On Mon, Jan 12, 2015 at 12:19 PM, Mikael Magnusson <mikachu@xxxxxxxxx> wrote:
> On Mon, Jan 12, 2015 at 6:01 PM, Vin Shelton <acs@xxxxxxxxxxxxxxxxxxxx> wrote:
>> In addition to saving commands in .zhistory, I like to save commands
>> by session, so I can save and later search the sequence of commands I
>> executed at a particular time.  In order to do this, in .zlogout I
>> compared all commands in history against the date and time of the
>> first command saved:
>>
>> # Get the date and time of the first command in the shell history.
>> fc -lin -$HISTCMD -$((HISTCMD-1)) | read d t cmd
>>
>> # Ignore all commands that have the same date and time.
>> # They were read in when the shell started.
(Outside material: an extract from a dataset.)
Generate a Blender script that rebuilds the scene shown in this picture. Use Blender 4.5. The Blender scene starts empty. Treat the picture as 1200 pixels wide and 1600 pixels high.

>> fc -lin -$HISTCMD | grep -v "^$d $t" >> $outfile
>>
>> I was never terribly impressed by the elegance of this solution, but
>> it worked, more or less (I believe it could drop the first command or
>> two I entered if they happened to have the same date and time as the
>> start of the shell).
>>
>> However, I recently started using
>>
>> setopt EXTENDED_HISTORY
>>
>> and this has the effect of keeping the original date and time the
>> command was executed in .zhistory, so when the historical commands are
>> read into the shell, they no longer all have the same date and time.
>>
>> Is there a more elegant way to save only those commands that have been
>> executed in this instance of the shell?
>
> Maybe you want to write out each entry incrementally from
> zshaddhistory() instead? Zsh does track which history entries are
> "local" and which are imported from history, but I don't believe you
> can directly access this information.

Thanks, Mikael.  I followed your advice and am now using zshaddhistory().